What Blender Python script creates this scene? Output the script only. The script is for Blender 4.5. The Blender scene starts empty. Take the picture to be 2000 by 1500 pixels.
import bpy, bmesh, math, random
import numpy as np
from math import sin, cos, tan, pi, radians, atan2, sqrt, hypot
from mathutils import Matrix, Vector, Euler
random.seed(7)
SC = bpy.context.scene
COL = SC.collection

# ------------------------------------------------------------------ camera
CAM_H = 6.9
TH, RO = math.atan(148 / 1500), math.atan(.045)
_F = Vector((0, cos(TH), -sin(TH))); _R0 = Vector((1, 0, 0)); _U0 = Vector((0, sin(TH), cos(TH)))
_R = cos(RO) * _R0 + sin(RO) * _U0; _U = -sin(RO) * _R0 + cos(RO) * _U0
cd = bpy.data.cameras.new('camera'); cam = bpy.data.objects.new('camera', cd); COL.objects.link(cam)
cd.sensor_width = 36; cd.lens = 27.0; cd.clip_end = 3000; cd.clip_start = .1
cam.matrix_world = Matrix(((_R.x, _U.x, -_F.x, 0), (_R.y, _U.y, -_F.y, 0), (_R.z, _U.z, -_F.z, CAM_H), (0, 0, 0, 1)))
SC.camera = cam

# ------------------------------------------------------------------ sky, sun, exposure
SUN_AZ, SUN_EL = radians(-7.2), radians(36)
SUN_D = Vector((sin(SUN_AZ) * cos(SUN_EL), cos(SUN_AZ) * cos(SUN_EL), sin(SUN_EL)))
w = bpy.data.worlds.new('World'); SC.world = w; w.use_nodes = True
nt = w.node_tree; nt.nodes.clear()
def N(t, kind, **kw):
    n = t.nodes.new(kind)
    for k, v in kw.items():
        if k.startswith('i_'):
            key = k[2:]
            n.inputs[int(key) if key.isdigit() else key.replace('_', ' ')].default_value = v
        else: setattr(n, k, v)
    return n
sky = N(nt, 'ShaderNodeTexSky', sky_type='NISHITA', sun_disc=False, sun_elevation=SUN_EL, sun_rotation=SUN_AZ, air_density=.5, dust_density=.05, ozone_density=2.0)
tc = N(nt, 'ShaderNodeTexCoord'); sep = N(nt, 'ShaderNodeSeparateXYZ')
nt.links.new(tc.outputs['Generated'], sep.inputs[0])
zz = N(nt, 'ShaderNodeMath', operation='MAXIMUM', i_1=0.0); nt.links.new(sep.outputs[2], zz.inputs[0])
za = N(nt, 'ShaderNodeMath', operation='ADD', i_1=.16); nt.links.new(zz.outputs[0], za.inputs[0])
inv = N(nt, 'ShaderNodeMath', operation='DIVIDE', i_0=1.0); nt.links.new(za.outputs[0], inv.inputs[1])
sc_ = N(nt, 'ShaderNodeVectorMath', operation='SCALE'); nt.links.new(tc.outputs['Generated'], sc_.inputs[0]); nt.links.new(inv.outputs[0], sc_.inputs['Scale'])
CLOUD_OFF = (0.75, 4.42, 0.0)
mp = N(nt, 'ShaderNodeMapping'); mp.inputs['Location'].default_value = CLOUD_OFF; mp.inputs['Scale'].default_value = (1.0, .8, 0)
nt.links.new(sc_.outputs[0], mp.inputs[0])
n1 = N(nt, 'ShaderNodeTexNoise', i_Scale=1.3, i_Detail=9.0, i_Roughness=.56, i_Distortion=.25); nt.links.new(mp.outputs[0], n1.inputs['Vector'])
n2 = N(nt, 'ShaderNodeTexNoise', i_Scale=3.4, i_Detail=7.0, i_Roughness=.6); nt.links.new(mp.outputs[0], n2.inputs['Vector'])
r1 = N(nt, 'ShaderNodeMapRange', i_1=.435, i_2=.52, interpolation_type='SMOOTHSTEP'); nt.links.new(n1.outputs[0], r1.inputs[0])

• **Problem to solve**
Nothing should be changed: write out all of the data as is.

• **Task result**
What Blender Python script creates this scene? Output the script only. The script is for Blender 4.5. The Blender scene starts empty. Take the picture to be 2000 by 1500 pixels.
import bpy, bmesh, math, random
import numpy as np
from math import sin, cos, tan, pi, radians, atan2, sqrt, hypot
from mathutils import Matrix, Vector, Euler
random.seed(7)
SC = bpy.context.scene
COL = SC.collection

# ------------------------------------------------------------------ camera
CAM_H = 6.9
TH, RO = math.atan(148 / 1500), math.atan(.045)
_F = Vector((0, cos(TH), -sin(TH))); _R0 = Vector((1, 0, 0)); _U0 = Vector((0, sin(TH), cos(TH)))
_R = cos(RO) * _R0 + sin(RO) * _U0; _U = -sin(RO) * _R0 + cos(RO) * _U0
cd = bpy.data.cameras.new('camera'); cam = bpy.data.objects.new('camera', cd); COL.objects.link(cam)
cd.sensor_width = 36; cd.lens = 27.0; cd.clip_end = 3000; cd.clip_start = .1
cam.matrix_world = Matrix(((_R.x, _U.x, -_F.x, 0), (_R.y, _U.y, -_F.y, 0), (_R.z, _U.z, -_F.z, CAM_H), (0, 0, 0, 1)))
SC.camera = cam

# ------------------------------------------------------------------ sky, sun, exposure
SUN_AZ, SUN_EL = radians(-7.2), radians(36)
SUN_D = Vector((sin(SUN_AZ) * cos(SUN_EL), cos(SUN_AZ) * cos(SUN_EL), sin(SUN_EL)))
w = bpy.data.worlds.new('World'); SC.world = w; w.use_nodes = True
nt = w.node_tree; nt.nodes.clear()
def N(t, kind, **kw):
    n = t.nodes.new(kind)
    for k, v in kw.items():
        if k.startswith('i_'):
            key = k[2:]
            n.inputs[int(key) if key.isdigit() else key.replace('_', ' ')].default_value = v
        else: setattr(n, k, v)
    return n
sky = N(nt, 'ShaderNodeTexSky', sky_type='NISHITA', sun_disc=False, sun_elevation=SUN_EL, sun_rotation=SUN_AZ, air_density=.5, dust_density=.05, ozone_density=2.0)
tc = N(nt, 'ShaderNodeTexCoord'); sep = N(nt, 'ShaderNodeSeparateXYZ')
nt.links.new(tc.outputs['Generated'], sep.inputs[0])
zz = N(nt, 'ShaderNodeMath', operation='MAXIMUM', i_1=0.0); nt.links.new(sep.outputs[2], zz.inputs[0])
za = N(nt, 'ShaderNodeMath', operation='ADD', i_1=.16); nt.links.new(zz.outputs[0], za.inputs[0])
inv = N(nt, 'ShaderNodeMath', operation='DIVIDE', i_0=1.0); nt.links.new(za.outputs[0], inv.inputs[1])
sc_ = N(nt, 'ShaderNodeVectorMath', operation='SCALE'); nt.links.new(tc.outputs['Generated'], sc_.inputs[0]); nt.links.new(inv.outputs[0], sc_.inputs['Scale'])
CLOUD_OFF = (0.75, 4.42, 0.0)
mp = N(nt, 'ShaderNodeMapping'); mp.inputs['Location'].default_value = CLOUD_OFF; mp.inputs['Scale'].default_value = (1.0, .8, 0)
nt.links.new(sc_.outputs[0], mp.inputs[0])
n1 = N(nt, 'ShaderNodeTexNoise', i_Scale=1.3, i_Detail=9.0, i_Roughness=.56, i_Distortion=.25); nt.links.new(mp.outputs[0], n1.inputs['Vector'])
n2 = N(nt, 'ShaderNodeTexNoise', i_Scale=3.4, i_Detail=7.0, i_Roughness=.6); nt.links.new(mp.outputs[0], n2.inputs['Vector'])
r1 = N(nt, 'ShaderNodeMapRange', i_1=.435, i_2=.52, interpolation_type='SMOOTHSTEP'); nt.links.new(n1.outputs[0], r1.inputs[0])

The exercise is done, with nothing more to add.